A visit by the Paris Opera Ballet (POB) has always been a key event in the life of the true balletomane. Tickets for the season are immediately sold out, and even before it comes to an end, the performances become part of the collective cultural memory, the lead dancers are proclaimed all-time idols, while any tendencies of development discovered are submitted to exhaustive analysis. The Bolshoi Theatre has played host to the Paris Opera on four occasions: in 1958, 1969-70, 1977 and 1991. The Ballet Company's last visit was twenty years ago. And though the Bolshoi constantly invites guest artists from the Paris Opera to appear in Moscow, and many of our balletomanes now follow developments in ballet at the Opera from their seats in the Palais Garnier auditorium, a large-scale Paris Opera Ballet Company tour at the Bolshoi remains, as before, an event with a capital E.

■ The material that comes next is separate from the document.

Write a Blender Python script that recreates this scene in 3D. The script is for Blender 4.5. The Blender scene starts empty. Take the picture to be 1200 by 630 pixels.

And the 2011 tour program itself is compiled in such a way that it is bound to arouse nostalgic emotions. For connoisseurs it is a retrospective, going back to the depths of the past century. While for neophytes it amounts to the achievements, and very varied achievements at that, of French ballet in the 20th century. The three one-act ballets, making up a triple bill, were created by three 'titans', whose names are as legendary in France, as they are in Russia. These are Serge Lifar (1904-1986), Maurice Bejart (1927-2007) and Roland Petit (b. in 1924). Lifar is represented by the famous Suite en blanc to music by Edouard Lalo (1943). Bejart - by the outstanding ballet Bolero to music by Maurice Ravel (1960), and Roland Petit - by L'Arlesienne set to music by Georges Bizet (1974), also a well-known work.
The full-length ballet forming the second part of the tour program, belongs to the new times, end of 20th century. Le Parc, to music by Wolfgang Amadeus Mozart, was commissioned from choreographer Angelin Preljocaj by Paris Opera in 1994.
POB one-act ballets will run on February 10, 11, 12 (13.30 and 19.00 PM). Le Parc will be presented on February 15-17.